## SUPPLIED MATERIAL
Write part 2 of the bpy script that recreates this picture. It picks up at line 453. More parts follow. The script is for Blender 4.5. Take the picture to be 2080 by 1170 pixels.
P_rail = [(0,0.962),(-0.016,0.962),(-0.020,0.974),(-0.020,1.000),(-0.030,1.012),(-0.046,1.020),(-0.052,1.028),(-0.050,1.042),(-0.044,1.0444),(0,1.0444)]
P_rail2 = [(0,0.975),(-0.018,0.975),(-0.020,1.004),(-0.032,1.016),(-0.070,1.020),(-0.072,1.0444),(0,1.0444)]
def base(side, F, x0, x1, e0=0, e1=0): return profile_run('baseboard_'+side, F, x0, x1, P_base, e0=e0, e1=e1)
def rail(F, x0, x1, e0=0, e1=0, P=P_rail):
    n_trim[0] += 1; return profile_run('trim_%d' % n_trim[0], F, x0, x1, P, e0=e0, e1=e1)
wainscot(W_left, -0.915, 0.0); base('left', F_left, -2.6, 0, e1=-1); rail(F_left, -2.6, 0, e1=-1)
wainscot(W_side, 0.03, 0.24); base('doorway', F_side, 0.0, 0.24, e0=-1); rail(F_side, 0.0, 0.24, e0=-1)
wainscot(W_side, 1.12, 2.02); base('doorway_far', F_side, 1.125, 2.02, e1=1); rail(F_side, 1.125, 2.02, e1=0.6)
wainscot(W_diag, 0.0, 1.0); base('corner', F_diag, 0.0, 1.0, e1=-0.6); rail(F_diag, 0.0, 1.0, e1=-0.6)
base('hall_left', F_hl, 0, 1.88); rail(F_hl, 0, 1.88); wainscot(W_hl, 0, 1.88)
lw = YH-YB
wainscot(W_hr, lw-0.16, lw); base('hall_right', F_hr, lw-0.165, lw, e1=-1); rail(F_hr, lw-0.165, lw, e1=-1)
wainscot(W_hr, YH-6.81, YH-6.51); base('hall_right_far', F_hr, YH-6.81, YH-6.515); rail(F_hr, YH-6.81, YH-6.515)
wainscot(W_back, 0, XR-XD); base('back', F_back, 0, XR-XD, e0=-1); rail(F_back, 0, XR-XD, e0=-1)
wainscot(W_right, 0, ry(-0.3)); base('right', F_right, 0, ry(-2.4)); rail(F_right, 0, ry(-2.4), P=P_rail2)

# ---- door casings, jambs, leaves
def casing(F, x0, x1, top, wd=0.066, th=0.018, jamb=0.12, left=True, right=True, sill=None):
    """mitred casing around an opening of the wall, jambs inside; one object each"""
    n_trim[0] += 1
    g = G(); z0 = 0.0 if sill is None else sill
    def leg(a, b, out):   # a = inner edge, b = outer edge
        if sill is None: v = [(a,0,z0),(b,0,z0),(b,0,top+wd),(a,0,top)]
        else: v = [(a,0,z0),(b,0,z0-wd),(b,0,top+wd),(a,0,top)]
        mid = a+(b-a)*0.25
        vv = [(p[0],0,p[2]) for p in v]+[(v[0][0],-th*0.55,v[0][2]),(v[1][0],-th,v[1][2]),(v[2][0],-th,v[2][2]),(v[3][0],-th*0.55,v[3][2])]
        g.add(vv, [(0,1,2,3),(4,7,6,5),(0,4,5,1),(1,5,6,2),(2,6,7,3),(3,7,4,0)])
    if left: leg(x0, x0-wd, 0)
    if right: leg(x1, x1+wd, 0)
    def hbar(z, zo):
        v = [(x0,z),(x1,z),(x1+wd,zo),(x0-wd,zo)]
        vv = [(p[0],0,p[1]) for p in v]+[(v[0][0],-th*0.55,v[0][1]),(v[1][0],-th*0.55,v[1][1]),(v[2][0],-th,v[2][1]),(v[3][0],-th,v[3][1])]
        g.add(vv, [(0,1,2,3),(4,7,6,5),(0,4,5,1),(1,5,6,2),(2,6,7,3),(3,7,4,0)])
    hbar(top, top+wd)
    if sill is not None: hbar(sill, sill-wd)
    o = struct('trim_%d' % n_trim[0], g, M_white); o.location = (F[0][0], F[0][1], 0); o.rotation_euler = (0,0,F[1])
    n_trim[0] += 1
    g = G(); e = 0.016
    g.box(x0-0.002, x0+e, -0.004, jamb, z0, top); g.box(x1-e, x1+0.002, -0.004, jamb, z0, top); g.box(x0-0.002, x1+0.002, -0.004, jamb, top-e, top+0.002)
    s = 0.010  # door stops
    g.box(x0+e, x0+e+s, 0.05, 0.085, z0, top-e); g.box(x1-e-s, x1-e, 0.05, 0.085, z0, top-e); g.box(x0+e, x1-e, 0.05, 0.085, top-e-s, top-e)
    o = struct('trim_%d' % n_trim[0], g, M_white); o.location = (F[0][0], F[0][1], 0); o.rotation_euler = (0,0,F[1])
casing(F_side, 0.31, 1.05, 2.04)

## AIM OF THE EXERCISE
Reproduce every line of the data verbatim.

## FULL OUTPUT
Write part 2 of the bpy script that recreates this picture. It picks up at line 453. More parts follow. The script is for Blender 4.5. Take the picture to be 2080 by 1170 pixels.
P_rail = [(0,0.962),(-0.016,0.962),(-0.020,0.974),(-0.020,1.000),(-0.030,1.012),(-0.046,1.020),(-0.052,1.028),(-0.050,1.042),(-0.044,1.0444),(0,1.0444)]
P_rail2 = [(0,0.975),(-0.018,0.975),(-0.020,1.004),(-0.032,1.016),(-0.070,1.020),(-0.072,1.0444),(0,1.0444)]
def base(side, F, x0, x1, e0=0, e1=0): return profile_run('baseboard_'+side, F, x0, x1, P_base, e0=e0, e1=e1)
def rail(F, x0, x1, e0=0, e1=0, P=P_rail):
    n_trim[0] += 1; return profile_run('trim_%d' % n_trim[0], F, x0, x1, P, e0=e0, e1=e1)
wainscot(W_left, -0.915, 0.0); base('left', F_left, -2.6, 0, e1=-1); rail(F_left, -2.6, 0, e1=-1)
wainscot(W_side, 0.03, 0.24); base('doorway', F_side, 0.0, 0.24, e0=-1); rail(F_side, 0.0, 0.24, e0=-1)
wainscot(W_side, 1.12, 2.02); base('doorway_far', F_side, 1.125, 2.02, e1=1); rail(F_side, 1.125, 2.02, e1=0.6)
wainscot(W_diag, 0.0, 1.0); base('corner', F_diag, 0.0, 1.0, e1=-0.6); rail(F_diag, 0.0, 1.0, e1=-0.6)
base('hall_left', F_hl, 0, 1.88); rail(F_hl, 0, 1.88); wainscot(W_hl, 0, 1.88)
lw = YH-YB
wainscot(W_hr, lw-0.16, lw); base('hall_right', F_hr, lw-0.165, lw, e1=-1); rail(F_hr, lw-0.165, lw, e1=-1)
wainscot(W_hr, YH-6.81, YH-6.51); base('hall_right_far', F_hr, YH-6.81, YH-6.515); rail(F_hr, YH-6.81, YH-6.515)
wainscot(W_back, 0, XR-XD); base('back', F_back, 0, XR-XD, e0=-1); rail(F_back, 0, XR-XD, e0=-1)
wainscot(W_right, 0, ry(-0.3)); base('right', F_right, 0, ry(-2.4)); rail(F_right, 0, ry(-2.4), P=P_rail2)

# ---- door casings, jambs, leaves
def casing(F, x0, x1, top, wd=0.066, th=0.018, jamb=0.12, left=True, right=True, sill=None):
    """mitred casing around an opening of the wall, jambs inside; one object each"""
    n_trim[0] += 1
    g = G(); z0 = 0.0 if sill is None else sill
    def leg(a, b, out):   # a = inner edge, b = outer edge
        if sill is None: v = [(a,0,z0),(b,0,z0),(b,0,top+wd),(a,0,top)]
        else: v = [(a,0,z0),(b,0,z0-wd),(b,0,top+wd),(a,0,top)]
        mid = a+(b-a)*0.25
        vv = [(p[0],0,p[2]) for p in v]+[(v[0][0],-th*0.55,v[0][2]),(v[1][0],-th,v[1][2]),(v[2][0],-th,v[2][2]),(v[3][0],-th*0.55,v[3][2])]
        g.add(vv, [(0,1,2,3),(4,7,6,5),(0,4,5,1),(1,5,6,2),(2,6,7,3),(3,7,4,0)])
    if left: leg(x0, x0-wd, 0)
    if right: leg(x1, x1+wd, 0)
    def hbar(z, zo):
        v = [(x0,z),(x1,z),(x1+wd,zo),(x0-wd,zo)]
        vv = [(p[0],0,p[1]) for p in v]+[(v[0][0],-th*0.55,v[0][1]),(v[1][0],-th*0.55,v[1][1]),(v[2][0],-th,v[2][1]),(v[3][0],-th,v[3][1])]
        g.add(vv, [(0,1,2,3),(4,7,6,5),(0,4,5,1),(1,5,6,2),(2,6,7,3),(3,7,4,0)])
    hbar(top, top+wd)
    if sill is not None: hbar(sill, sill-wd)
    o = struct('trim_%d' % n_trim[0], g, M_white); o.location = (F[0][0], F[0][1], 0); o.rotation_euler = (0,0,F[1])
    n_trim[0] += 1
    g = G(); e = 0.016
    g.box(x0-0.002, x0+e, -0.004, jamb, z0, top); g.box(x1-e, x1+0.002, -0.004, jamb, z0, top); g.box(x0-0.002, x1+0.002, -0.004, jamb, top-e, top+0.002)
    s = 0.010  # door stops
    g.box(x0+e, x0+e+s, 0.05, 0.085, z0, top-e); g.box(x1-e-s, x1-e, 0.05, 0.085, z0, top-e); g.box(x0+e, x1-e, 0.05, 0.085, top-e-s, top-e)
    o = struct('trim_%d' % n_trim[0], g, M_white); o.location = (F[0][0], F[0][1], 0); o.rotation_euler = (0,0,F[1])
casing(F_side, 0.31, 1.05, 2.04)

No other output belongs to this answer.